= Challenge =
Emit the entire listing verbatim.

Begin

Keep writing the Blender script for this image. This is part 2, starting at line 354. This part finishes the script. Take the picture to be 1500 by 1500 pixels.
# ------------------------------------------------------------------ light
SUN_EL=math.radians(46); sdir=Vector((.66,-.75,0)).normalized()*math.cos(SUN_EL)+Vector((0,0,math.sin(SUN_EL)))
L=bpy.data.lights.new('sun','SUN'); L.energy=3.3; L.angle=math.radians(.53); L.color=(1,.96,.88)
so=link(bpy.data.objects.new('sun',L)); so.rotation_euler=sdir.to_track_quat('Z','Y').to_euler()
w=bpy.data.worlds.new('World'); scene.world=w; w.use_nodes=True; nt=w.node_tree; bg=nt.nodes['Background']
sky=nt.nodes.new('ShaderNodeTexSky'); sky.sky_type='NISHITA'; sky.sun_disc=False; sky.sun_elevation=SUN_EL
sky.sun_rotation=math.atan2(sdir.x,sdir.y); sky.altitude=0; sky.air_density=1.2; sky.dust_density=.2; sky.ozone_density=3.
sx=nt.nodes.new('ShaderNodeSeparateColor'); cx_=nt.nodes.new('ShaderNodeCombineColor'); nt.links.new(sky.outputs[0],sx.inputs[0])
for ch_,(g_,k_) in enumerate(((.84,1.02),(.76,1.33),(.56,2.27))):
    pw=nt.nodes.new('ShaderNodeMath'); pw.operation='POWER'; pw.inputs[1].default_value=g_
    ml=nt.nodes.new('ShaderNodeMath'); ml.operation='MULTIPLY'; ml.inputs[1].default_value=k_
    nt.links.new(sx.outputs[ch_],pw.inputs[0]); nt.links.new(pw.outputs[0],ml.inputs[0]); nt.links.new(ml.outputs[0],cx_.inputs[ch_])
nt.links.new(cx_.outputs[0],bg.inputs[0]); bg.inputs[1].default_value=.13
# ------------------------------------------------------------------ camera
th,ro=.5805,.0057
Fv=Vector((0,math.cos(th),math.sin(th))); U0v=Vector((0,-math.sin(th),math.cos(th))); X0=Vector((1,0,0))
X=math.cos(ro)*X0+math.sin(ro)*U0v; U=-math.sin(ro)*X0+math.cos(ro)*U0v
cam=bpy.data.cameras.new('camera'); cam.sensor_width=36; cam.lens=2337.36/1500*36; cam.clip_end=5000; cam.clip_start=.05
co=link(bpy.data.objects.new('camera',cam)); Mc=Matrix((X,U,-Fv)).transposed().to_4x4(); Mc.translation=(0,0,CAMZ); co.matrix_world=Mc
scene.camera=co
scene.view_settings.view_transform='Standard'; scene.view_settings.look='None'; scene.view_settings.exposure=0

End

= Result =
Keep writing the Blender script for this image. This is part 2, starting at line 354. This part finishes the script. Take the picture to be 1500 by 1500 pixels.
# ------------------------------------------------------------------ light
SUN_EL=math.radians(46); sdir=Vector((.66,-.75,0)).normalized()*math.cos(SUN_EL)+Vector((0,0,math.sin(SUN_EL)))
L=bpy.data.lights.new('sun','SUN'); L.energy=3.3; L.angle=math.radians(.53); L.color=(1,.96,.88)
so=link(bpy.data.objects.new('sun',L)); so.rotation_euler=sdir.to_track_quat('Z','Y').to_euler()
w=bpy.data.worlds.new('World'); scene.world=w; w.use_nodes=True; nt=w.node_tree; bg=nt.nodes['Background']
sky=nt.nodes.new('ShaderNodeTexSky'); sky.sky_type='NISHITA'; sky.sun_disc=False; sky.sun_elevation=SUN_EL
sky.sun_rotation=math.atan2(sdir.x,sdir.y); sky.altitude=0; sky.air_density=1.2; sky.dust_density=.2; sky.ozone_density=3.
sx=nt.nodes.new('ShaderNodeSeparateColor'); cx_=nt.nodes.new('ShaderNodeCombineColor'); nt.links.new(sky.outputs[0],sx.inputs[0])
for ch_,(g_,k_) in enumerate(((.84,1.02),(.76,1.33),(.56,2.27))):
    pw=nt.nodes.new('ShaderNodeMath'); pw.operation='POWER'; pw.inputs[1].default_value=g_
    ml=nt.nodes.new('ShaderNodeMath'); ml.operation='MULTIPLY'; ml.inputs[1].default_value=k_
    nt.links.new(sx.outputs[ch_],pw.inputs[0]); nt.links.new(pw.outputs[0],ml.inputs[0]); nt.links.new(ml.outputs[0],cx_.inputs[ch_])
nt.links.new(cx_.outputs[0],bg.inputs[0]); bg.inputs[1].default_value=.13
# ------------------------------------------------------------------ camera
th,ro=.5805,.0057
Fv=Vector((0,math.cos(th),math.sin(th))); U0v=Vector((0,-math.sin(th),math.cos(th))); X0=Vector((1,0,0))
X=math.cos(ro)*X0+math.sin(ro)*U0v; U=-math.sin(ro)*X0+math.cos(ro)*U0v
cam=bpy.data.cameras.new('camera'); cam.sensor_width=36; cam.lens=2337.36/1500*36; cam.clip_end=5000; cam.clip_start=.05
co=link(bpy.data.objects.new('camera',cam)); Mc=Matrix((X,U,-Fv)).transposed().to_4x4(); Mc.translation=(0,0,CAMZ); co.matrix_world=Mc
scene.camera=co
scene.view_settings.view_transform='Standard'; scene.view_settings.look='None'; scene.view_settings.exposure=0